Nick Copeland wrote:
So anyway, if a new port does get defined I would personally not like
to see it called
a CV port. Automation (CA) maybe, but not CV, that confuses the issue.
Hm? And how do we use the automation? By mouse or by hardware MIDI
controllers ;)?
If the hardware MIDI controller would define the start and end point
and
cv uses a movement curve it isn't really
manually control, but having a
resolution of 14 bit for MIDI might be smooth enough and manually
movements could be recorded by the sequencer.
I would imagine the movements of the controls in the GUI would have to
be recorded then potentially interpolated/smoothed. Isn't this how the
automated decks handle fade/mixes? If you say you want to record the
settings of a controller during playing the song then any movement of
that control is saved somewhere - then it shouldn't matter whether that
was moving the control with the mouse or having it move from a surface
control linked to the GUI device. Actually scrub that - it would just be
recording a MIDI track next to the audio track that drives the mixing
desk itself. I take it Ardour can do that anyway for any of its
controls as
they can all be linked to MIDI surfaces.
Must have missed the point again.
English isn't my native language ;).
I guess people like to control automation by hardware similar to this one:
http://www.musik-schmidt.de/images/product_images/original_images/Korg-nano…

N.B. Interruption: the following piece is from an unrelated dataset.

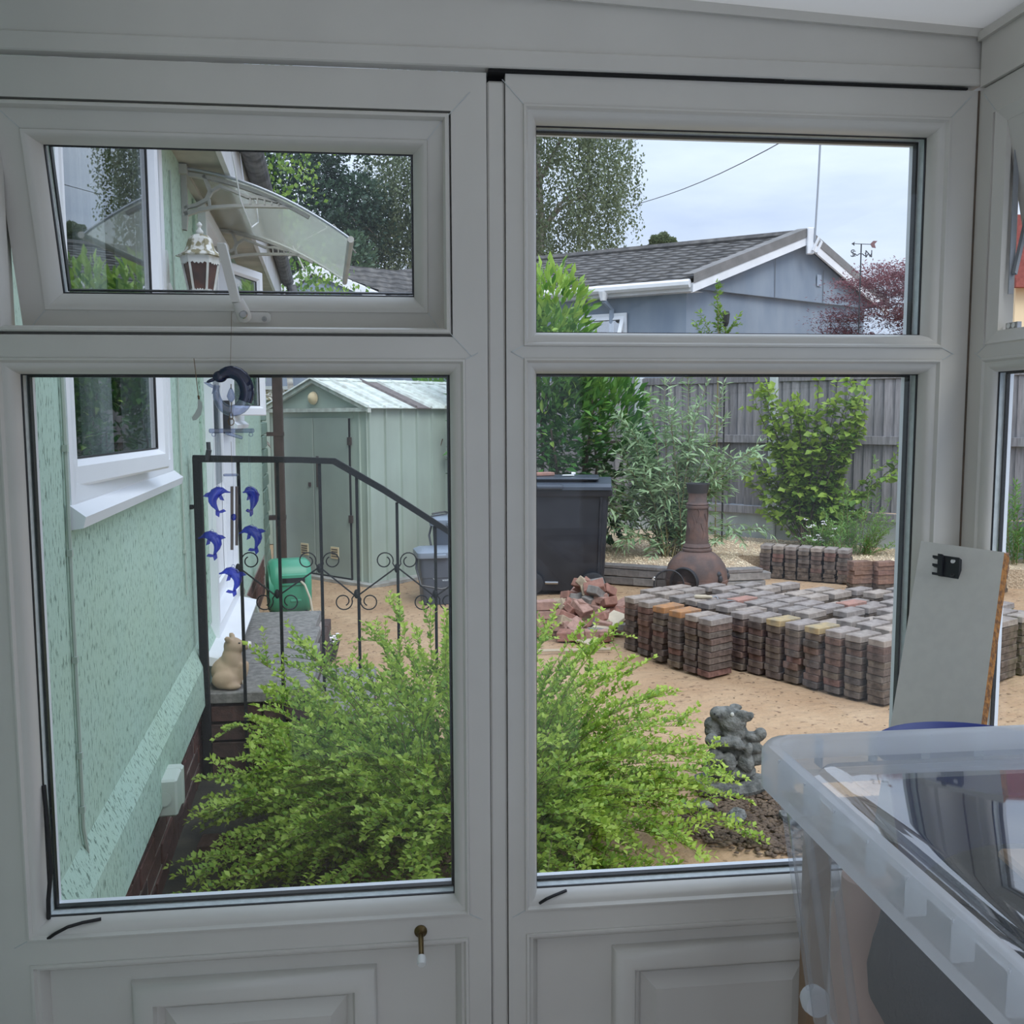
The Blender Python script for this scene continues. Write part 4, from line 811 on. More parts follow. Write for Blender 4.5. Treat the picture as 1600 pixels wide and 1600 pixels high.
def bracket(x):
    b = MB(); t_ = .014
    def ribbon(P, w): # band in the y-z plane
        P = [Vector(p) for p in P]; n = len(P); U = []; Lw = []
        for i, p in enumerate(P):
            d = (P[min(i + 1, n - 1)] - P[max(i - 1, 0)]).normalized(); nn = Vector((-d.y, d.x)); ww = w[i] if isinstance(w, list) else w
            U.append(p + nn * ww / 2); Lw.append(p - nn * ww / 2)
        vs = [(x + sx * t_, q.x, q.y) for sx in (-1, 1) for q in U + Lw]; m_ = 2 * n
        fs = []
        for i in range(n - 1):
            fs += [(i, i + 1, n + i + 1, n + i), (m_ + i, m_ + n + i, m_ + n + i + 1, m_ + i + 1), (i, m_ + i, m_ + i + 1, i + 1), (n + i, n + i + 1, m_ + n + i + 1, m_ + n + i)]
        b.add(vs, fs)
    ribbon([(-.012, .16), (-.012, -.0), (-.006, -.05)], .022)
    ribbon([(-.01, .010), (-.06, .027), (-.12, .042), (-.20, .050), (-.30, .054), (-.38, .055), (-.43, .052)], [.018, .014, .012, .012, .012, .011, .006])
    ribbon([(-.01, .035), (-.055, .048), (-.095, .07), (-.112, .10), (-.102, .13), (-.088, .165)], [.012, .012, .014, .018, .016, .014])
    ribbon([(-.112, .10), (-.15, .125), (-.20, .108), (-.255, .086), (-.30, .088), (-.37, .072)], [.012, .014, .010, .010, .012, .010])
    ribbon([(-.105, .075), (-.108, .042)], .010)
    for k in range(5): ribbon([(-.265 - .028 * k, .086 - k * .004), (-.266 - .028 * k, .054)], .006)
    up = [arc(k / n) for k in range(0, int(n * .8))]; ribbon([(a, z - .012) for a, z in up], .014)
    b.build('bracket', 'bracket_grey', can)
bracket(cs0 + .03); bracket(cs1 - .03)
# loose white aerial wire looping down by the canopy
wcbl = thing('aerial_wire', 'thin white wire looping down from the fascia beside the canopy', 'wire', HW(2.5, -.2, 2.62))
P = [HW(2.15, -.2, 2.60), HW(2.3, -.22, 2.50), HW(2.38, -.24, 2.34), HW(2.5, -.27, 2.26), HW(2.6, -.29, 2.30), HW(2.68, -.28, 2.40), HW(2.9, -.22, 2.48), HW(2.95, -.2, 2.66)]
b = MB(); b.tube([p - wcbl.location for p in P], .003, 5); b.build('wire', 'white_paint', wcbl, smooth=True)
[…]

I don't know this hardware, it's just an example, because it's very cheap.
What we need in addition are SysEx editors for hardware synth that can
be controlled by MIDI "control change" hardware controllers and soft
synth need to be able to receive data from such hardware controllers too.
When soft synth and soft mixers are controlled by cv, there is the need
to have a bridge MIDI to cv and cv to MIDI, assumed that some more
expensive hardware controllers are motorized.
IMO this doesn't make much sense, especially because cv isn't really
analog on Linux. As Nick said "recognise that
in the current digital world 'analogous' is floats/samplerate".
Please make some tests. 14 bit = 16384 steps recorded and played by
sequencer ticks. This is smooth. Special needs, e.g. like what Fons said
"Another limitation of MIDI is its handling of context, the only way to
do this is by using the channel number. There is no way to refer to
anything higher level, to say e.g. this is a control message for note
#12345 that started some time ago" could be done by using SysEx. There's
no problem with having several MIDI ports when using the regular 31.25
kBaud (31250 bits per second) or to make MIDI internal Linux faster.